Book Review: Bag of Bones by Stephen King

Feb 17, 2014 12:10



Rating: 4.5 stars

Review: Novelist Mike Noonan is still in recovery mode after the sudden death of his wife, an experience that has not only impacted his daily life but also his ability to write.  Disturbing dreams and mysterious tidbits about his wife's activities in the last months of her life help drive Mike to stay at their summer home, a property called Sarah Laughs in a remote part of Maine.  He hopes that the relocation will help both his mind and soul recover from the loss, and that perhaps his writing skill will return without the stomach-wrenching illness that has been accompanying his attempts in the years since his wife's death.

What he doesn't expect is to have his heart captured by a tiny imp of a girl who literally marches down the "crossmock" into his life, and then again by her very young mother.  He also doesn't expect the dark and violent reaction of the small town to his new relationships and it seems even the house itself is determined to chase him back out of their lives.  Mike has to decide if he's going to exit before things get worse or if he's going to stand his ground and keep digging for answers, no matter what is uncovered.

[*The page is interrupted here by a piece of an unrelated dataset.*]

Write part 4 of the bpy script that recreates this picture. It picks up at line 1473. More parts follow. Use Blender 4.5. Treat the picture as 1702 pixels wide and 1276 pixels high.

This is a classic ghost story with a little something extra, a good versus evil battle in which one of the combatants tells his story after everything has already happened.  Because of this, we know he's a survivor and yet the journey he takes the reader on is so tense, it's hard to imagine how he did it, or what exactly is left.
There's something so very relatable in Mike Noonan, something so normal and casual and neighborly that I couldn't help but root for him even when I wanted to shake his occasional stubborn stance.  It's this every-man character that makes the story so engrossing, and the horror more horrifying.  It's just enough on the far side of fantastic to be brushed off as fiction and yet the genius of Stephen King is that he embeds enough doubt in the reader's mind to wonder what does go on beyond the edges of human perception.  What would happen if that veil came down?

What I also liked about Mike Noonan (and Stephen King by association) is his grounded awareness of his own world, and by that I mean his references to what would be literary contemporaries and their quirks and habits and placements in the writing hierarchy.  It's clear that Mike (and Stephen by association) is a reader as well as a writer and isn't so wrapped into his own world that he's unaware of others in it.  It may seem like an insignificant matter, but having read other contemporary fiction in which pop culture references are dropped incorrectly, these small details do impress me.  They draw me into a character's life and make their story more believable.  Even when it's a ghost story by Stephen King.

Not quite enough to knock The Shining and The Talisman from their top spots in my King hierarchy, but it was enough to land Bag of Bones comfortably in spot number three.